O Estado de S. Paulo
O ser humano nasce e já se sente ameaçado.
A emoção primordial é o medo, como já identificara Thomas Hobbes, no século 17.
Uma das principais fontes do medo são as
incertezas – é o diabo que está por perto, mas é invisível. “No escuro, some a
confiança (sublata lucerna nulla est fides)”, advertia o poeta Catullo, no
século 1 antes de Cristo.
A economia brasileira vive hoje um quadro
especialmente carregado de incertezas, que turva o horizonte e põe as pessoas
na defensiva. E quando prevalece a defensiva, as mesmas incertezas parecem
ainda maiores.
A incerteza mais recente é a nova cepa do
coronavírus, a variante Ômicron. Suspeita-se de que seja altamente
transmissível, que ataca até mesmo os totalmente vacinados. Mas ainda há
dúvidas sobre seu grau de letalidade e se as atuais vacinas serão capazes de
combatê-la.
Daí seguem-se outras incertezas: até que ponto será preciso exigir o distanciamento social, o recesso de empresas e o quanto a atividade econômica voltará a ser paralisada?

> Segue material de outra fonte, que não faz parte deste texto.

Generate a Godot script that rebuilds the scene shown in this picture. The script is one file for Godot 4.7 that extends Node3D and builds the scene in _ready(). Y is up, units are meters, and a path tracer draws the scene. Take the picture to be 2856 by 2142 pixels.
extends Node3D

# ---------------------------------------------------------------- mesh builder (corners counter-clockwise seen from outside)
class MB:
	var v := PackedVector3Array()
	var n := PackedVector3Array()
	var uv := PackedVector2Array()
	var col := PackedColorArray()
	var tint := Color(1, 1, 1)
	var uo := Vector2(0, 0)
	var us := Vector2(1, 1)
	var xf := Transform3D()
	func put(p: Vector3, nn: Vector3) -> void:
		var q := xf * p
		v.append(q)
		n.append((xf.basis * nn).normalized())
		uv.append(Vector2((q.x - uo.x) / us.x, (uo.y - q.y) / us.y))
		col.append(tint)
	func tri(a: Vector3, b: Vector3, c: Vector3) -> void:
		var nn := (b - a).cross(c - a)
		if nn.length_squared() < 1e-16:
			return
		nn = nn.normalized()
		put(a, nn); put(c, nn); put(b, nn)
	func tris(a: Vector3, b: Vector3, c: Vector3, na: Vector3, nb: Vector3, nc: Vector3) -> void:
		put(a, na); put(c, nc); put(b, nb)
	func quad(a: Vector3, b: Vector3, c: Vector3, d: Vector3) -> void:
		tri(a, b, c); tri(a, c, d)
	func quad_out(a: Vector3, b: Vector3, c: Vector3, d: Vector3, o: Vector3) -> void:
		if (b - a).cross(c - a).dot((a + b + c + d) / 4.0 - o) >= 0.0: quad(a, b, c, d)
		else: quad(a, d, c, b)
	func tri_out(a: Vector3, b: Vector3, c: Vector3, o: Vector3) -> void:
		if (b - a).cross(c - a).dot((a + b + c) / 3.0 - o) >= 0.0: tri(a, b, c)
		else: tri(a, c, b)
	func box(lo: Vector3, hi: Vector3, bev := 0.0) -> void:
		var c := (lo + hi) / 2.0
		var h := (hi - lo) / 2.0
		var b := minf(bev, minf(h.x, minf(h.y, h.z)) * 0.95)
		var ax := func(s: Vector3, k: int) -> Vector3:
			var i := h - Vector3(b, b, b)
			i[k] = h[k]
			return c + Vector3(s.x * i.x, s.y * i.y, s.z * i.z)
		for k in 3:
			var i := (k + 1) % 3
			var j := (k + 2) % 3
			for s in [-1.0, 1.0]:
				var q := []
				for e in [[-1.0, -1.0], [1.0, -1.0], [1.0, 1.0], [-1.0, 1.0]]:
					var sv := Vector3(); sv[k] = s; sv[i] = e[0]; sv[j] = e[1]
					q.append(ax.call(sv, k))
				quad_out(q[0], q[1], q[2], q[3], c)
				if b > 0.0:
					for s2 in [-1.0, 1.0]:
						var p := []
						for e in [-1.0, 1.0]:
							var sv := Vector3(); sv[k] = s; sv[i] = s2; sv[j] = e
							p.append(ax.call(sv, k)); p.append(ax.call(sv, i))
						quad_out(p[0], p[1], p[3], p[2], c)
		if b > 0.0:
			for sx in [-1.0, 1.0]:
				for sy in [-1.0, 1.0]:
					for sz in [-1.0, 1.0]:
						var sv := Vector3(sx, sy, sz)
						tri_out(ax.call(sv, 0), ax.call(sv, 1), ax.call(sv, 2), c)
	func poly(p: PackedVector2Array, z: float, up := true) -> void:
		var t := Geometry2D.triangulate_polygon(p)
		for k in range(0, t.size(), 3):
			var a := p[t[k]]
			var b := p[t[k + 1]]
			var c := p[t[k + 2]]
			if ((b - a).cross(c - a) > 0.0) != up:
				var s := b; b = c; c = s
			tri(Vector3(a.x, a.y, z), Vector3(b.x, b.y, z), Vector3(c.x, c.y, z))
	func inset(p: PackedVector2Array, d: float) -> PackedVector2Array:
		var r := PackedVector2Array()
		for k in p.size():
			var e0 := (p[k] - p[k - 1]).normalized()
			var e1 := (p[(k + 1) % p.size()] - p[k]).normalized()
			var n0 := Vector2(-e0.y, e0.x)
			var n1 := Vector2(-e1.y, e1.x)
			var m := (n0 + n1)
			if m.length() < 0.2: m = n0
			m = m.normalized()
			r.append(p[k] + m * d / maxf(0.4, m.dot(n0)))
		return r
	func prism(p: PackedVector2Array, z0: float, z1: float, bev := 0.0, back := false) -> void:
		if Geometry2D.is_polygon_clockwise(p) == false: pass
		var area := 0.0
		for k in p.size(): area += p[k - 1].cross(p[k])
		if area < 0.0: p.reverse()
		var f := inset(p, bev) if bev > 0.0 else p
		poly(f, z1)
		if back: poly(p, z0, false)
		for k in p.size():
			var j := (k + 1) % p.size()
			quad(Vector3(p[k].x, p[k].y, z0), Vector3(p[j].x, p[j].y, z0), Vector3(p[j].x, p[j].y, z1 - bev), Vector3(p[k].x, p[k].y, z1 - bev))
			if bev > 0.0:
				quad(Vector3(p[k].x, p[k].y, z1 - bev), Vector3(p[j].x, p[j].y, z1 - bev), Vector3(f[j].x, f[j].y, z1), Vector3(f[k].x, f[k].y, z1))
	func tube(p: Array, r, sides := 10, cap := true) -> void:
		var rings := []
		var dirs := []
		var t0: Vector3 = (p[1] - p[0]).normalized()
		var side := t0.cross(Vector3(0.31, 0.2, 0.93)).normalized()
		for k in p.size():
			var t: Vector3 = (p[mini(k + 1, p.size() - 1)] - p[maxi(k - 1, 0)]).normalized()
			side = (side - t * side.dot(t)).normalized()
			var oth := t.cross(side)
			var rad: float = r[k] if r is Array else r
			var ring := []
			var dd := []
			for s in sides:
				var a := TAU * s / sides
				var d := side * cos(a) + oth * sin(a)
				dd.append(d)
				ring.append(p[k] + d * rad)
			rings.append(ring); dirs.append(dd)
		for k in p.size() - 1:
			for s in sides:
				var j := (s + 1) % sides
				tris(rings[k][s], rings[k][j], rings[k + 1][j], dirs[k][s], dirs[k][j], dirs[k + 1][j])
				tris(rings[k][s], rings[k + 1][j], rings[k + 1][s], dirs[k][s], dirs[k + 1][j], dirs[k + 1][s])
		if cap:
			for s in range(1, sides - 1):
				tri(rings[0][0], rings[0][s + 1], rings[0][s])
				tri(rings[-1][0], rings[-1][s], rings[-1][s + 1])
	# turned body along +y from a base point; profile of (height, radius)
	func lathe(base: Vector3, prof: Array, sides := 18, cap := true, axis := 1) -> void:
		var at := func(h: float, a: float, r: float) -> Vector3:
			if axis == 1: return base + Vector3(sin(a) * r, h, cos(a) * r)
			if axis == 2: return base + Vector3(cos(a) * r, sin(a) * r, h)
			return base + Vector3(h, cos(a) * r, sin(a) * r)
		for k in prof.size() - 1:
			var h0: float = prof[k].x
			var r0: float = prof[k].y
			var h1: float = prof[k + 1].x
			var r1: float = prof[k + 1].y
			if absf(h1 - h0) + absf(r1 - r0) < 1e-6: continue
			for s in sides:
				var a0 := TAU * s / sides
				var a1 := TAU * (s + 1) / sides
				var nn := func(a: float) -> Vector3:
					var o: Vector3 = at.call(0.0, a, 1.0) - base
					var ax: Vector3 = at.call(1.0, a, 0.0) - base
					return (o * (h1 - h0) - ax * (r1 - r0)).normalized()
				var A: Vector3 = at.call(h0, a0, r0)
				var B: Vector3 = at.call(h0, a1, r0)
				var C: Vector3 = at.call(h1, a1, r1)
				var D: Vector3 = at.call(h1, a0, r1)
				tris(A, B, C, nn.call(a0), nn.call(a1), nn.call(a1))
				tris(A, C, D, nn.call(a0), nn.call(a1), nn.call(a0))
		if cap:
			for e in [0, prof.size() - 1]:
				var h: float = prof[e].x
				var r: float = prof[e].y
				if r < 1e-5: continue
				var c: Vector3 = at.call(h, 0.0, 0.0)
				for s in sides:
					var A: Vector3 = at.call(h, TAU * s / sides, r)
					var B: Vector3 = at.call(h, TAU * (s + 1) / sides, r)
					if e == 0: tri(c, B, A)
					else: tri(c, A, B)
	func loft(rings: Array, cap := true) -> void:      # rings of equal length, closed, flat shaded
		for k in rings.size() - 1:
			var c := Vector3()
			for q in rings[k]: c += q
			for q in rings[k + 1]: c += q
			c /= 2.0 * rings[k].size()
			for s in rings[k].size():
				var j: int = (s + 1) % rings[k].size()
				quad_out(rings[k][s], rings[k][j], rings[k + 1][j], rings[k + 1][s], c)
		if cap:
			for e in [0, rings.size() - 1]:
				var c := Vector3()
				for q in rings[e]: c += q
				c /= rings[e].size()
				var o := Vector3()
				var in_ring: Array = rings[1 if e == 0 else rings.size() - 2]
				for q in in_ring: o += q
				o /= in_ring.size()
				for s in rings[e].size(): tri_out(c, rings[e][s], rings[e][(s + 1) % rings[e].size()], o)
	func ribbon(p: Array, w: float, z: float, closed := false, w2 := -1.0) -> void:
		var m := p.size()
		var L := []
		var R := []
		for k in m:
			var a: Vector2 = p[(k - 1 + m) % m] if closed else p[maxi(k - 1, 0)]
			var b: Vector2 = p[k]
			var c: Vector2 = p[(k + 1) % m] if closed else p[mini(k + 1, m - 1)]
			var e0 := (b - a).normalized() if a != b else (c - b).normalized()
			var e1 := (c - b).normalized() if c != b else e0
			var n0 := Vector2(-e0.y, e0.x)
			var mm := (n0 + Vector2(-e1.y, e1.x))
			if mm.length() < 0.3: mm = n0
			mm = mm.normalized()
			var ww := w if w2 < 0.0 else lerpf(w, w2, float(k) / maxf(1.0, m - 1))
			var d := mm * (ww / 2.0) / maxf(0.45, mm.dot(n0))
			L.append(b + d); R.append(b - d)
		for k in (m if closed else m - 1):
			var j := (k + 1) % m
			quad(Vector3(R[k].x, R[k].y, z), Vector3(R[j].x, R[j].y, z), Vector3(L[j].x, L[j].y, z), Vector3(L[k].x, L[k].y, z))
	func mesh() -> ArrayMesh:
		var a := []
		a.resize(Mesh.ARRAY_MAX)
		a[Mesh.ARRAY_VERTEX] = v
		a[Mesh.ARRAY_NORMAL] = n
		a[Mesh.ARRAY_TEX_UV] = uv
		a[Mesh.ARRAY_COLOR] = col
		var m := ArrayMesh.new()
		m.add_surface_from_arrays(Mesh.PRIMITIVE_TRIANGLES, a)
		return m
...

Outras incertezas já estavam no radar. Até
agora não foram normalizados os fluxos de mercadorias em escala global. Grande
número de indústrias não consegue produzir porque insumos e peças não chegam às
linhas de montagem. Com base nisso, muitos países fixaram políticas
protecionistas.
A inflação continua corroendo o poder
aquisitivo no mundo todo, especialmente no Brasil.
Os bancos centrais já começaram a puxar pelos
juros e deverão aprofundar essa política – o que contribuirá para frear o
consumo e a produção. Mas, pelo menos na área do petróleo, já se vê recuo
acentuado nos preços. Se essa tendência se confirmar e vier a ser reforçada,
boa parte da inflação de custos pode regredir, inclusive no Brasil. Mas esta
também não constitui uma certeza. Apenas uma tensão a mais, digamos assim.
E voltando ao Brasil, não há nenhuma
segurança de que as reformas sejam votadas num ano eleitoral. O rombo das
contas públicas tende a se alargar. É possível que auxílios emergenciais
reduzam os estragos no consumo produzidos pelo desemprego e pela perda de
renda, mas não a ponto de viabilizar forte avanço do setor produtivo. O
agronegócio pode descolar-se do quadro recessivo, mas a indústria tende a
continuar prostrada e pressionada com aumento de preços e falta de insumos.
O debate eleitoral e, mais do que isso, o
jogo político miúdo podem espalhar mais neblina na paisagem. A Pesquisa Focus
prevê avanço do PIB em 2022 de apenas 0,58%. O gráfico mostra como as
expectativas para o PIB e para o IPCA (inflação) foram se deteriorando com o
aumento das incertezas políticas e fiscais.